If someone had walked into the philosophy department at NTSU on the morning of February 21 and announced that God had caught his fist in the soft drink machine, it would have made more sense than the news that Greg Ott was in jail charged with the capital murder of a Texas Ranger. One of the women quickly charted Ott’s biorhythms and reported that he was in triple crisis. She could only wonder about the dead Ranger. Everyone knew that Ott dealt a little weed, that was no big deal in a college town, and of course he was a trifle weird, as were most of his friends. “You see a slice of strange people in any philosophy department,” Professor Pete Gunter said. “But I’d have to say Greg was less kinky than most. He was the last person in the world I would have expected to shoot someone.” They were already speaking of Ott in the past tense, as you do when anyone’s life has changed irrevocably. A Texas Ranger. Unbelievable!

In his seven years of college Ott had been a fairly good student, and in the last year or so an exceptional one.
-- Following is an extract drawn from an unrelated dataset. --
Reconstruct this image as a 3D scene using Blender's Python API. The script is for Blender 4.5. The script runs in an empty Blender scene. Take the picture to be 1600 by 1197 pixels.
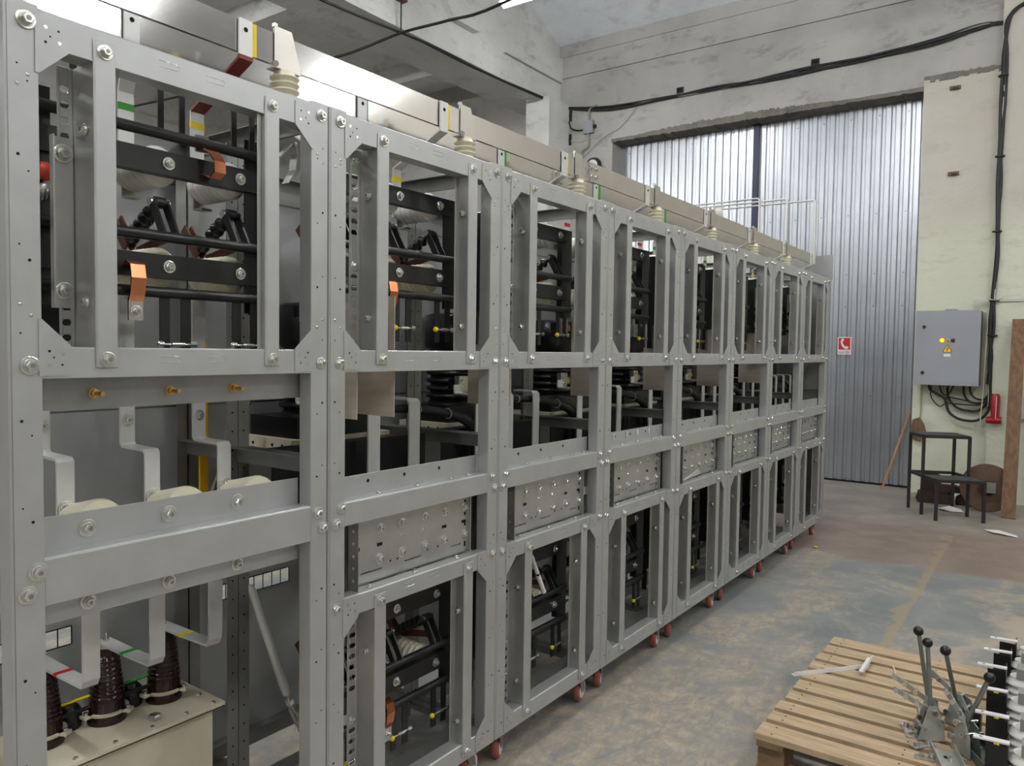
import bpy, math, random
from mathutils import Vector, Matrix
random.seed(7)
PI = math.pi
S = bpy.context.scene
COL = S.collection

# ---------------------------------------------------------------- camera
FPX, YAW, PIT, ROL = 1194.65, 0.6215, -0.0438, 0.0140
CAM = Vector((1.5549, -1.3462, 1.4944))
fw = Vector((-math.sin(YAW) * math.cos(PIT), math.cos(YAW) * math.cos(PIT), math.sin(PIT)))
rt = fw.cross(Vector((0, 0, 1))).normalized()
up = rt.cross(fw)
r2 = rt * math.cos(ROL) + up * math.sin(ROL)
u2 = -rt * math.sin(ROL) + up * math.cos(ROL)
cd = bpy.data.cameras.new('camera')
cd.sensor_width = 36.0
cd.lens = FPX * 36.0 / 1600.0
cd.clip_start = 0.05
cd.clip_end = 100
cam = bpy.data.objects.new('camera', cd)
COL.objects.link(cam)
M4 = Matrix.Identity(4)
for i in range(3):
    M4[i][0], M4[i][1], M4[i][2], M4[i][3] = r2[i], u2[i], -fw[i], CAM[i]
cam.matrix_world = M4
S.camera = cam

# ---------------------------------------------------------------- world, exposure
w = bpy.data.worlds.new('world')
S.world = w
w.use_nodes = True
w.node_tree.nodes['Background'].inputs[0].default_value = (0.75, 0.82, 0.9, 1)
w.node_tree.nodes['Background'].inputs[1].default_value = 0.05
S.view_settings.view_transform = 'Standard'
S.view_settings.look = 'None'
S.view_settings.gamma = 1
S.view_settings.exposure = 0.2
S.view_settings.use_curve_mapping = False
LAMP_STRENGTH = 178.0

# ---------------------------------------------------------------- materials
def lin(c):
    return tuple((x / 12.92 if x <= 0.04045 else ((x + 0.055) / 1.055) ** 2.4) for x in c)

def mat(name, col, rough=0.5, metal=0.0, noise=0.0, scale=8.0, emit=None, es=0, bump=0.0, stretch=None, col2=None, rvar=0.0, spec=None, trans=0.0):
    m = bpy.data.materials.new(name)
    m.use_nodes = True
    nt = m.node_tree
    b = nt.nodes['Principled BSDF']
    c = lin(col) + (1,)
    b.inputs['Base Color'].default_value = c
    b.inputs['Roughness'].default_value = rough
    b.inputs['Metallic'].default_value = metal
    if spec is not None: b.inputs['Specular IOR Level'].default_value = spec
    if trans: b.inputs['Transmission Weight'].default_value = trans
    if emit:
        b.inputs['Emission Color'].default_value = lin(emit) + (1,)
        b.inputs['Emission Strength'].default_value = es
    if noise or col2 or bump or rvar:
        tc = nt.nodes.new('ShaderNodeTexCoord')
        mp = nt.nodes.new('ShaderNodeMapping')
        nt.links.new(tc.outputs['Object'], mp.inputs['Vector'])
        if stretch: mp.inputs['Scale'].default_value = stretch
        n = nt.nodes.new('ShaderNodeTexNoise')
        n.inputs['Scale'].default_value = scale
        n.inputs['Detail'].default_value = 6
        n.inputs['Roughness'].default_value = 0.6
        nt.links.new(mp.outputs[0], n.inputs['Vector'])
        cr = nt.nodes.new('ShaderNodeValToRGB')
        cr.color_ramp.elements[0].position = 0.35
        cr.color_ramp.elements[1].position = 0.68
        d = tuple(max(0, x * (1 - noise)) for x in col)
        cr.color_ramp.elements[0].color = lin(col2 if col2 else d) + (1,)
        cr.color_ramp.elements[1].color = c
        nt.links.new(n.outputs['Fac'], cr.inputs['Fac'])
        if noise or col2: nt.links.new(cr.outputs[0], b.inputs['Base Color'])
        if rvar:
            mr = nt.nodes.new('ShaderNodeMapRange')
            mr.inputs['To Min'].default_value = max(0, rough - rvar)
            mr.inputs['To Max'].default_value = rough + rvar
            nt.links.new(n.outputs['Fac'], mr.inputs['Value'])
            nt.links.new(mr.outputs[0], b.inputs['Roughness'])
        if bump:
            bp = nt.nodes.new('ShaderNodeBump')
            bp.inputs['Strength'].default_value = bump
            bp.inputs['Distance'].default_value = 0.01
            nt.links.new(n.outputs['Fac'], bp.inputs['Height'])
            nt.links.new(bp.outputs[0], b.inputs['Normal'])
    return m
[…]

He had graduated summa cum laude with a psychology degree the previous December. Now he was heavily involved with Heidegger, existentialism, Zen, and Buddhism. There had been an occasional girl friend (he was married once briefly), but Ott stayed pretty much alone, living in the country with his cat and his books and his leather-working equipment. His place, which he rented from Twin Pines Ranch, was a shanty onto which he had added two rooms, more than doubling the original size. In a workshop near the house, Greg and his partner Ron Mickey made belts, purses, vests, whips, and other leather goods that they peddled around campus.
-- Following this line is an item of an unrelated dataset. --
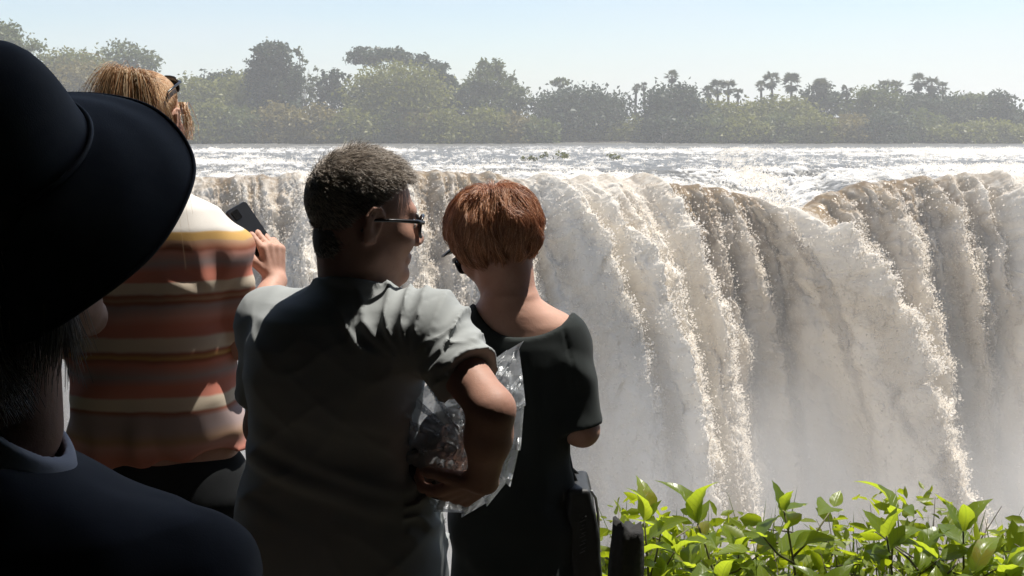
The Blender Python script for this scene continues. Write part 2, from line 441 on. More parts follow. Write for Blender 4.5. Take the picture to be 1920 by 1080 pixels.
# drops of spray flung off the falls
def droplets(name, pts, rad, mat, label):
    me = bpy.data.meshes.new(name); me.vertices.add(len(pts)); me.vertices.foreach_set('co', np.asarray(pts, np.float32).ravel())
    me.attributes.new('drop_size', 'FLOAT', 'POINT').data.foreach_set('value', np.asarray(rad, np.float32))
    me.materials.append(mat); me.update()
    o = bpy.data.objects.new(name, me); COL.objects.link(o)
    ng = bpy.data.node_groups.new(name, 'GeometryNodeTree')
    ng.interface.new_socket('Geometry', in_out='INPUT', socket_type='NodeSocketGeometry'); ng.interface.new_socket('Geometry', in_out='OUTPUT', socket_type='NodeSocketGeometry')
    gi = ng.nodes.new('NodeGroupInput'); go = ng.nodes.new('NodeGroupOutput')
    mp_ = ng.nodes.new('GeometryNodeMeshToPoints'); na = ng.nodes.new('GeometryNodeInputNamedAttribute'); na.data_type = 'FLOAT'; na.inputs['Name'].default_value = 'drop_size'
    sm_ = ng.nodes.new('GeometryNodeSetMaterial'); sm_.inputs['Material'].default_value = mat
    ng.links.new(gi.outputs[0], mp_.inputs['Mesh']); ng.links.new(na.outputs['Attribute'], mp_.inputs['Radius'])
    ng.links.new(mp_.outputs[0], sm_.inputs['Geometry']); ng.links.new(sm_.outputs[0], go.inputs[0])
    md_ = o.modifiers.new('drops', 'NODES'); md_.node_group = ng
    return tag(o, label, kind='stuff')
rng = np.random.default_rng(4)
pu, pt_ = np.gradient(np.stack([fx, fy, fz], -1), axis=1), np.gradient(np.stack([fx, fy, fz], -1), axis=0)
area = np.linalg.norm(np.cross(pu, pt_), axis=-1); area[:, (ku < 330) | (ku > 2000)] *= .25
wgt = (area * (1 + 1.2 * jet) * (0.35 + 1.0 * ridge_s) * (.12 + ch) * sstep(3.35, 2.95, T)).ravel()
N_SPRAY = 800000
pick = rng.choice(wgt.size, N_SPRAY, p=wgt / wgt.sum())
out = np.abs(rng.normal(0, 1, N_SPRAY)) * (0.05 + 0.20 * ch.ravel()[pick] * (.5 + ridge_s.ravel()[pick]))
Vf = Vall[nr:].reshape(-1, 3)[pick]
hv = np.stack([hx, hy, hz], -1).reshape(-1, 3)[pick]
drag = np.clip(rng.exponential(.35, N_SPRAY), 0, 1.6) * ch.ravel()[pick]
c0 = Vf + hv * out[:, None] + np.stack([rng.normal(0, .18, N_SPRAY), rng.normal(0, .10, N_SPRAY), drag * .5 * out], -1)
t_ = NT('spray_drops'); t_.bsdf.inputs['Base Color'].default_value = (0.86, 0.80, 0.71, 1); t_.bsdf.inputs['Roughness'].default_value = 0.8; t_.bsdf.inputs['Specular IOR Level'].default_value = 0.2
tlb = t_.new('ShaderNodeBsdfTranslucent'); tlb.inputs['Color'].default_value = (0.88, 0.82, 0.73, 1); mxb = t_.new('ShaderNodeMixShader'); mxb.inputs[0].default_value = .55
t_.ln(t_.bsdf.outputs[0], mxb.inputs[1]); t_.ln(tlb.outputs[0], mxb.inputs[2]); t_.ln(mxb.outputs[0], t_.out.inputs['Surface'])
droplets('spray', c0, rng.lognormal(-3.55, 0.42, N_SPRAY), t_.m, 'white drops of spray thrown off the falling water')
# foam flying over the rapids
wg2 = (foam_r ** 2 * np.gradient(ss)[:, None] * (1 - .8 * calm)).ravel(); wg2 = np.clip(wg2, 0, None)
pk = rng.choice(wg2.size, 40000, p=wg2 / wg2.sum())
Vr = np.stack([rx, ry, rz], -1).reshape(-1, 3)[pk] + np.stack([rng.normal(0, .3, pk.size), rng.normal(0, .3, pk.size), np.abs(rng.normal(0, .10, pk.size))], -1)
droplets('river_foam', Vr, rng.lognormal(-3.3, .4, pk.size), t_.m, 'flecks of foam tossed up by the rapids')

# mist rising from the gorge in front of the lower falls
def box_mesh(name, x0, x1, y0, y1, z0, z1):
    v = [(x0, y0, z0), (x1, y0, z0), (x1, y1, z0), (x0, y1, z0), (x0, y0, z1), (x1, y0, z1), (x1, y1, z1), (x0, y1, z1)]
    f = [(3, 2, 1, 0), (4, 5, 6, 7), (0, 1, 5, 4), (1, 2, 6, 5), (2, 3, 7, 6), (3, 0, 4, 7)]
    me = bpy.data.meshes.new(name); me.from_pydata(v, [], f); me.update(); return me
MIST = True
if MIST:
    tm = NT('mist_air'); tm.n.remove(tm.bsdf)
    pv = tm.new('ShaderNodeVolumePrincipled'); pv.inputs['Color'].default_value = (0.98, 0.965, 0.94, 1); pv.inputs['Anisotropy'].default_value = 0.2
    tcm = tm.new('ShaderNodeTexCoord')
    sp = tm.new('ShaderNodeSeparateXYZ'); tm.ln(tcm.outputs['Object'], sp.inputs[0])
    hr = tm.new('ShaderNodeMapRange'); hr.inputs['From Min'].default_value = -10; hr.inputs['From Max'].default_value = -38
    hr.inputs['To Min'].default_value = 0; hr.inputs['To Max'].default_value = 1; tm.ln(sp.outputs['Z'], hr.inputs['Value'])
    pw = tm.new('ShaderNodeMath', operation='POWER'); pw.inputs[1].default_value = 1.4; tm.ln(hr.outputs[0], pw.inputs[0])
    nn = tm.noise(0.10, 4, 0.6, stretch=(1.5, 0.6, 0.5))
    nr_ = tm.new('ShaderNodeMapRange'); nr_.inputs['From Min'].default_value = 0.42; nr_.inputs['From Max'].default_value = 0.66; tm.ln(nn, nr_.inputs['Value'])
    m1 = tm.new('ShaderNodeMath', operation='MULTIPLY'); tm.ln(pw.outputs[0], m1.inputs[0]); tm.ln(nr_.outputs[0], m1.inputs[1])
    m2 = tm.new('ShaderNodeMath', operation='MULTIPLY'); m2.inputs[1].default_value = 0.26; tm.ln(m1.outputs[0], m2.inputs[0])
    tm.ln(m2.outputs[0], pv.inputs['Density'])
    tm.ln(pv.outputs[0], tm.out.inputs['Volume'])
    mist = link('mist', box_mesh('mist', -75, 75, 56, 100, -61, -7), tm.m)
    tag(mist, 'pale mist rising from the gorge in front of the falls', kind='stuff')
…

Greg had had a bad time a few years before. He had been hooked on heroin, but now he was clean and gave every indication of staying that way. His friends seemed to think he had pulled himself together in recent months, and they were happy for him. But the heroin had permanently damaged his liver and he confided to friends that he didn’t expect to live long. “The thought that he might be dying made it hard for him to get close to anyone,” said Shirley Smith, who had dated Ott for about a year.

As a dealer of marijuana, Ott was small onions. He never had much money. If there is such a thing as grooving on poverty, Greg grooved on it. He didn’t talk much and when he did it was about Heidegger and nirvana and what he called “the Oriental no-mind concept of life.” Cathy London, another philosophy student, explained, “It was the idea that you flow with the movement rather than consciously exert yourself.” What made no sense to Mary Collins, an anthropology student, and to most of his other friends, was the gun. Three guns, actually--a pistol, a rifle, and a shotgun, all loaded. “Why did he have the gun?” Mary Collins asked. “Without the gun none of this would have happened.” Dr. Richard Leggett, who had talked on the telephone to Greg just minutes before the cops arrived, was also puzzled. “Everything he believed in was essentially nonviolent,” the professor of philosophy said, shaking his head.

Something had happened a year or so before, something traumatic and senseless. No one seemed certain of the details, but three men with shotguns had forced their way into Ott’s house, tied up Ott and a girl friend, and stolen some goods, including all his leather-working equipment. “He said it was the most fearful moment of his life,” Cathy London recalled. “He had never experienced such a feeling of total hopelessness. That’s when he got the guns.” Maybe the experience changed him, or maybe it just brought him back to a place he had been before. “You know how dope dealers like to play big shot,” another girl friend said. “They talk about blowing away pigs and stuff. They don’t mean any of it. It’s the old macho thing.”